À Philippe De Jonckheere
C'était le temps des images rares, et rare aussi la musique, du moins celle qu'on voulait entendre, électrique, celles que les ondes ne portaient qu'avec réticence, celle qui hérissait les grands parents -les parents affectaient d'aimer les Beatles et dansaient sur Sydney Bechet, Petite fleur, Les oignons, or il n'était plus temps et nous n'aimions pas la danse, ou nous la dansions raides comme les cheveux que nous laissions pousser, qui hérissaient les grands parents tout autant que la musique électrique, celle qu'on finissait par entendre, après avoir longuement contemplé les pochettes des albums chez le disquaire -c'était le temps des images rares des grandes pochettes de 33 tours, 30 centimètres, des LPs on disait quand on voulait faire anglais, dieu qu'elle était anglaise la musique qu'on aimait, c'était le temps des disquaires et des libraires, on y léchait les vitrines en attendant d'avoir l'argent, on s'usait les yeux sur les pochettes d'Hipnogis en vignette dans Rock&Folk, avant de pouvoir enfin assourdir les parents, et c'était Ummagumma, The Lamb, ou 2870, les portraits par Mapplethorpe de Patti Smith, Horses, Easter, des images rares, de la musique électrique, c'était le temps des choses qui se laissaient désirer.
lundi 29 mars 2021
Flux
Il faut passer par le fleuve, nous y passons, tout passe, vaches sacrées le ventre en l'air, princes énervés, pousseurs aux barges chargées de gravier, de voitures neuves, le temps qui descend croise des vikings attardés, des saumons sans gravière pour frayer, des veuves de nautoniers, le bateau blanc du Horla.
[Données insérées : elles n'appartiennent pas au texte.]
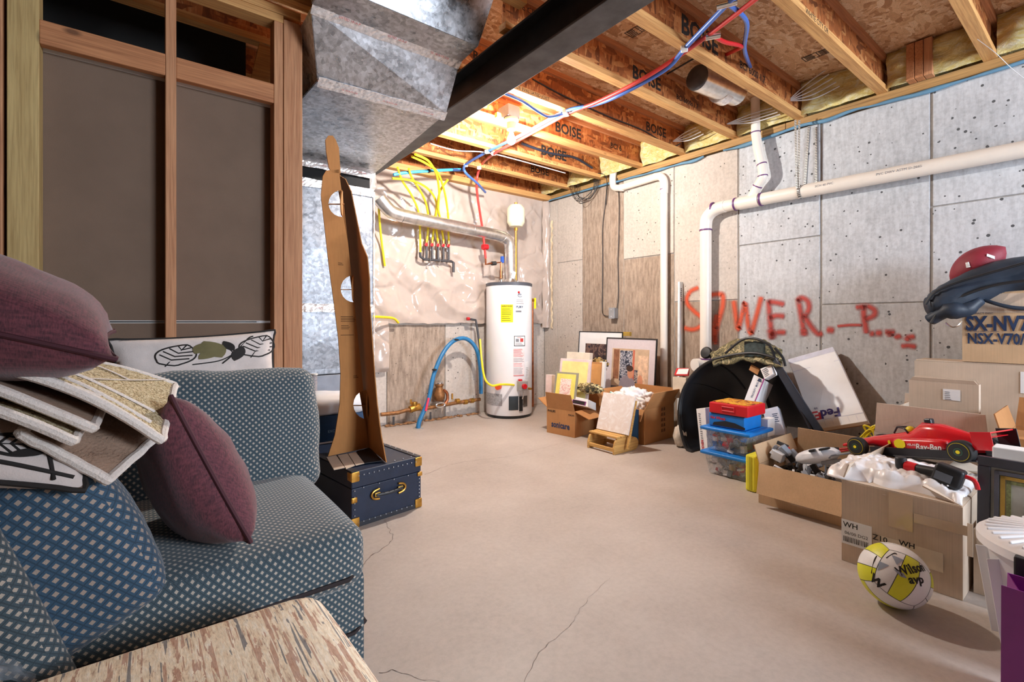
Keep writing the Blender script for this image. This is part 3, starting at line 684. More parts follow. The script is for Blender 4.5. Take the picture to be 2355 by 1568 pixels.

On s'installe sur la berge entre des bidons éventrés et des saules vêtus de haillons de plastique, ici ne pas chercher l'eau pure, c'est un fantasme frelaté, ici on est parisien par l'urine qui a serpenté depuis la capitale, le fleuve est chargé d'œstrogènes et l'estuaire peuplé de turbots transgenres et de barbues hermaphrodites. On ne vient pas là pour nager et rares sont ceux qui pêchent encore, on passe par le fleuve pour voir l'eau qui passe, dans le sens où elle doit passer, dans l'eau qui passe se voir passer, se demander ce qu'il s'est passé pour en être arrivé là.